Alles in allem erweist sich der Thriller als angenehm kompakt und effizient, mit überschaubarem Cast und nicht allzu vielen Schauplätzen. Hier spürt man den Ursprung des Stoffes als Theaterstück („Matilda Shouted Fire“).
Über den Status einer „Special Edition“, den Koch der Veröffentlichung verliehen hat, kann man aufgrund des überschaubaren Bonusmaterials streiten. Neben den Standards (Trailer, Promo-Fotos) gibt es noch eine kurze Featurette über die Oscar-nominierten Kostüme des Films von Modeschöpferin Irene (Lentz), die nicht nur Filmszenen beinhaltet, sondern eine Art privater Modenschau mit Doris Day als Model.
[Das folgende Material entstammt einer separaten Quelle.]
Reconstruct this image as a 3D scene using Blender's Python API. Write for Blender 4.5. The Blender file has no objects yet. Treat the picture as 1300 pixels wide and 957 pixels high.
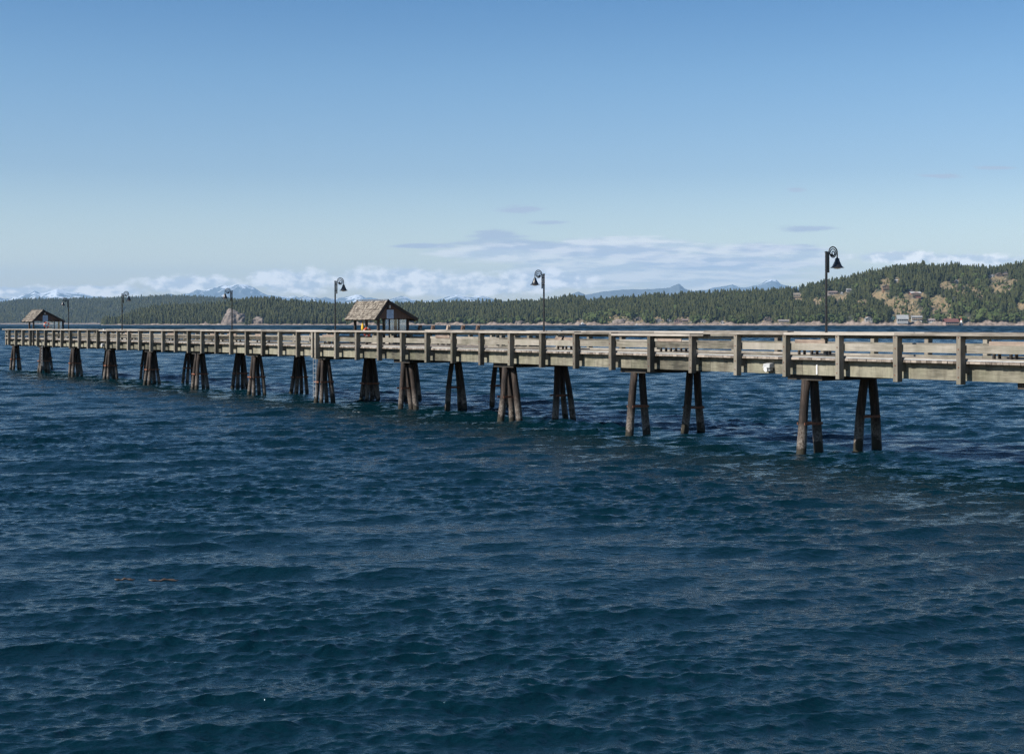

Hier erfährt man, wie Mode als Element der Charakter-Zeichnung eingesetzt werden kann und wie die titelgebenden Mitternachtsspitzen selbst zu einem wirkungsvollen ‚Darsteller‘ des Films werden. Sehr elegant!
„Mitternachtsspitzen“ ist bestens geeignet für Thriller-Nostalgiker. Vielleicht als Double-Feature mit Hitchcocks „Bei Anruf Mord“ (ebenfalls mit John Williams und Anthony Dawson).